La experiencia espiritual cristiana comienza y termina con la experiencia de ser amado y la invitación a amar a cambio. «Amemos -dice San Juan- ya que Él (Dios) nos amó primero». El secreto de la fenomenal energía de un San Pablo, un San Bernardo o una Santa Teresa de Ávila residía en su convicción de ser amados. Lo primero en la vida de un cristiano no es amar, sino recibir amor. Nuestro amor -ya sea por Dios o por los demás- sólo puede ser una respuesta al amor de Dios por nosotros. La condición para ello es la confianza, la fe en la persona que nos ama.
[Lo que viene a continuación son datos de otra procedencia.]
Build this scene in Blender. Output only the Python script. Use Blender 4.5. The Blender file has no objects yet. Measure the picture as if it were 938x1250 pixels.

También es importante considerar el contexto en el que se sitúan estas palabras de Jesús en el Evangelio de Juan. Sabemos cómo está construido este Evangelio: una serie de signos, cada uno seguido de un discurso. En el capítulo 6, tenemos el signo de la multiplicación de los panes, tras el cual la multitud quiere coronar a Jesús como rey; luego Jesús camina sobre el lago. Luego vienen los dos discursos sobre el pan de vida, uno de los cuales escuchamos la semana pasada y el otro hoy.
Ante la multitud, que no entendía lo que decía, Jesús declaró finalmente con toda claridad: «Yo soy el pan de vida... La voluntad de mi Padre es que todo el que vea al Hijo y crea en él tenga vida eterna...». La gente murmura... Jesús vuelve a decir: «Yo soy el pan bajado del cielo. El que coma de este pan vivirá para siempre, y el pan que yo daré es mi carne para la vida del mundo»... La palabra «carne», más fuerte que «cuerpo», sitúa toda esta enseñanza en el contexto de la Encarnación. El Hijo de Dios se convirtió en el Hijo del Hombre.
De hecho, todo el contexto de esta enseñanza es el de la fe. El significado original de esta historia era sobre la necesidad de recibir el mensaje de Jesús con fe. Después, en la primera transmisión del Evangelio, el relato se vinculó a la recepción del alimento eucarístico. Este vínculo entre los dos elementos nos invita a reexaminar la forma en que pensamos sobre la celebración de la Eucaristía.
Si acudimos a la Eucaristía diaria del mismo modo que vamos a la gasolinera a repostar nuestro coche, la Eucaristía se convierte en un simple rito en el que pensamos que estamos reponiendo nuestras fuerzas y energías espirituales. Si esta es nuestra actitud, no debería sorprendernos que, tras muchos años de esta práctica, nos encontremos en el mismo punto de nuestro camino espiritual.
Si, por el contrario, nos encontramos con Cristo cada día en una relación de fe, oración contemplativa y caridad activa hacia nuestros hermanos y hermanas, entonces, sí, la Eucaristía será una expresión sacramental de esta fe y este amor, y los alimentará.